- _Written request_
Copy all lines in which the word "from" can be found.

- _Data block_
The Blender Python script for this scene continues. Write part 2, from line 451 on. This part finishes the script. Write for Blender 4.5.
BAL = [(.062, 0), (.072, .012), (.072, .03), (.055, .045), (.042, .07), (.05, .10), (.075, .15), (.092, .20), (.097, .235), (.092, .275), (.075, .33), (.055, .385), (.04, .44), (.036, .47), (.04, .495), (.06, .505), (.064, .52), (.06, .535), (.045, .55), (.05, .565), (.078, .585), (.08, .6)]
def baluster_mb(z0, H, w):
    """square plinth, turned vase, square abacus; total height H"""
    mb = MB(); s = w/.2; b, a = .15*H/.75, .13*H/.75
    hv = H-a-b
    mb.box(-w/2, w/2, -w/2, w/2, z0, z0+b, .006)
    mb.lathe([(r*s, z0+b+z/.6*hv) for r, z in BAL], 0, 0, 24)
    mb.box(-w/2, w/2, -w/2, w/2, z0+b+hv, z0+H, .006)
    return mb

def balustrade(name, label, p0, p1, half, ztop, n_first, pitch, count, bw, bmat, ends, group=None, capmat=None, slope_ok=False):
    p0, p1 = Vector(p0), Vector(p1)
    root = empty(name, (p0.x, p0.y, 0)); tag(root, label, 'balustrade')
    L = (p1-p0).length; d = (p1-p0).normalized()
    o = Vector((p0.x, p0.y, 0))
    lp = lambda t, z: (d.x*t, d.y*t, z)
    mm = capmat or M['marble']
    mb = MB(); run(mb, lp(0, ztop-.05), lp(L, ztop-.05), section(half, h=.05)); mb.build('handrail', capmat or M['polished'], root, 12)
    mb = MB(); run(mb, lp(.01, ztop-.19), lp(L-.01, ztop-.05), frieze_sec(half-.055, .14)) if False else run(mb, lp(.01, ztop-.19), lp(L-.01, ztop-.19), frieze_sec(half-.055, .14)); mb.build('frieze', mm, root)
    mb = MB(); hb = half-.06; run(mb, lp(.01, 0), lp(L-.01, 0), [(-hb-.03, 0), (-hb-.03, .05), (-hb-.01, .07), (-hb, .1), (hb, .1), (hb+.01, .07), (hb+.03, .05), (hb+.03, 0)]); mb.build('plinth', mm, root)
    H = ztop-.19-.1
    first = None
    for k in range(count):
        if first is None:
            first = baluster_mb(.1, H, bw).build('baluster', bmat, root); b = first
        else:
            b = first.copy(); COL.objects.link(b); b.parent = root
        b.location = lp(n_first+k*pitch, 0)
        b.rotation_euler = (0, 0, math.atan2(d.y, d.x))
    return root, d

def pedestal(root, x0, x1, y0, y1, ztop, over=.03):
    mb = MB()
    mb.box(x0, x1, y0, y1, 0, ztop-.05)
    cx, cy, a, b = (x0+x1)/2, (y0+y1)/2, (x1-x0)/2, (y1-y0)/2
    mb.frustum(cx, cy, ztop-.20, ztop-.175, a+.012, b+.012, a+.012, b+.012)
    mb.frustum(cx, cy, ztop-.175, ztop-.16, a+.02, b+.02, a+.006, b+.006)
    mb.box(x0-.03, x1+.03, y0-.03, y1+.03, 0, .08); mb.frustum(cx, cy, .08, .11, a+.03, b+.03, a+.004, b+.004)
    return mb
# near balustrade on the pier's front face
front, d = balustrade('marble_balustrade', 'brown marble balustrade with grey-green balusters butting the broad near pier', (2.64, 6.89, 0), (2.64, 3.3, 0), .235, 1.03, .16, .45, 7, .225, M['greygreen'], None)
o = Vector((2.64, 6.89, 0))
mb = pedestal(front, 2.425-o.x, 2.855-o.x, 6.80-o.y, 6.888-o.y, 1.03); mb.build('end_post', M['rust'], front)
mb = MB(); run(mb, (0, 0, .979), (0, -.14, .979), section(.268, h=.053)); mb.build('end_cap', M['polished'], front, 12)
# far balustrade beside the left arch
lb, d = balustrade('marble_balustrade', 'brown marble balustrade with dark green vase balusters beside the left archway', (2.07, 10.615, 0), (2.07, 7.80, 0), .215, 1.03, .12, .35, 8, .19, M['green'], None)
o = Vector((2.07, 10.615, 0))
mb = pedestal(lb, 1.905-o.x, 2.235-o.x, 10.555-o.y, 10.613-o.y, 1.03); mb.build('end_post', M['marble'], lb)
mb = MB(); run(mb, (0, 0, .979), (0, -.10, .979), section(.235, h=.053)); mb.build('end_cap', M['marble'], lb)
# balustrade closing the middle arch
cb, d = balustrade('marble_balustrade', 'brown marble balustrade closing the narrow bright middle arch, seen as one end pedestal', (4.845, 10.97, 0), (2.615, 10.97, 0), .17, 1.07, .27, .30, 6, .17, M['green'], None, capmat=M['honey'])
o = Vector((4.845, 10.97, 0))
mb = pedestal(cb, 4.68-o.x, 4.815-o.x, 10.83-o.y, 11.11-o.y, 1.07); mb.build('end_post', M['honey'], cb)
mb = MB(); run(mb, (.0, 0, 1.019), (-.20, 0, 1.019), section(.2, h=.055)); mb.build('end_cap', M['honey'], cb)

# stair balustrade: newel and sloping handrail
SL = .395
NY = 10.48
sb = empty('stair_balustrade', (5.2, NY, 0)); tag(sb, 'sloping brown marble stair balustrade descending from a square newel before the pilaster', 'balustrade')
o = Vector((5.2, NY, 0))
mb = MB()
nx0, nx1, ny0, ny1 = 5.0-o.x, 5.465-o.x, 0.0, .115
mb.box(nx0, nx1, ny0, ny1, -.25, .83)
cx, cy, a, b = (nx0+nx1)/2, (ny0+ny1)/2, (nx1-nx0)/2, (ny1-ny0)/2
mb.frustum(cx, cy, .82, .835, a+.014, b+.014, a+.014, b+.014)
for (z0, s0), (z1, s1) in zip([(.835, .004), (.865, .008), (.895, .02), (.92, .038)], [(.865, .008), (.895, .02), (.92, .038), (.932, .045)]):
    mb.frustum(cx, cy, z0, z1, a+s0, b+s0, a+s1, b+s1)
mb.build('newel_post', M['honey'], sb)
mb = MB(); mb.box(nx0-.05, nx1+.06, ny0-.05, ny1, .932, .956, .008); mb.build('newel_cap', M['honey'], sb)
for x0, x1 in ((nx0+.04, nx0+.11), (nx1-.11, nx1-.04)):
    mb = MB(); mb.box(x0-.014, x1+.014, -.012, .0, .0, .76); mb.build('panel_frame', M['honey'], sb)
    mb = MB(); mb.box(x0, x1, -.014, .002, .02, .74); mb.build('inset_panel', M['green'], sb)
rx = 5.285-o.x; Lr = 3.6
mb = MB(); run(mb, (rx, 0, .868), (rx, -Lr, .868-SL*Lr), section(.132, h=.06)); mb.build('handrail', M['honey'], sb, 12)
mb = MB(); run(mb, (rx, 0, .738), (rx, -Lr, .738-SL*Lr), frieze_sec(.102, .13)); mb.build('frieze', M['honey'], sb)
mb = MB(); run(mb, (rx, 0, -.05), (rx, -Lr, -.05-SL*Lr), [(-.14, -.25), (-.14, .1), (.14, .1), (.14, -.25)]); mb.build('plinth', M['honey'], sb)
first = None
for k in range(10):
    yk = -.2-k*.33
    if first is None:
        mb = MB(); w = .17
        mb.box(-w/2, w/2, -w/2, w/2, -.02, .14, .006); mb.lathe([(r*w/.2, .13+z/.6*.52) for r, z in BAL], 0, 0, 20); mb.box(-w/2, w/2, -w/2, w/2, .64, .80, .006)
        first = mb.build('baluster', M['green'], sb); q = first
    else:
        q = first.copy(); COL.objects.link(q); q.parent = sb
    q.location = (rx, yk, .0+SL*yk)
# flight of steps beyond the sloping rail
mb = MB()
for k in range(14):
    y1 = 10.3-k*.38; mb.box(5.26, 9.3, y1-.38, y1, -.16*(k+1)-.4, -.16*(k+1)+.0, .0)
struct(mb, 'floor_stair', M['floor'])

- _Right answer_
The Blender Python script for this scene continues. Write part 2, from line 451 on. This part finishes the script. Write for Blender 4.5.
sb = empty('stair_balustrade', (5.2, NY, 0)); tag(sb, 'sloping brown marble stair balustrade descending from a square newel before the pilaster', 'balustrade')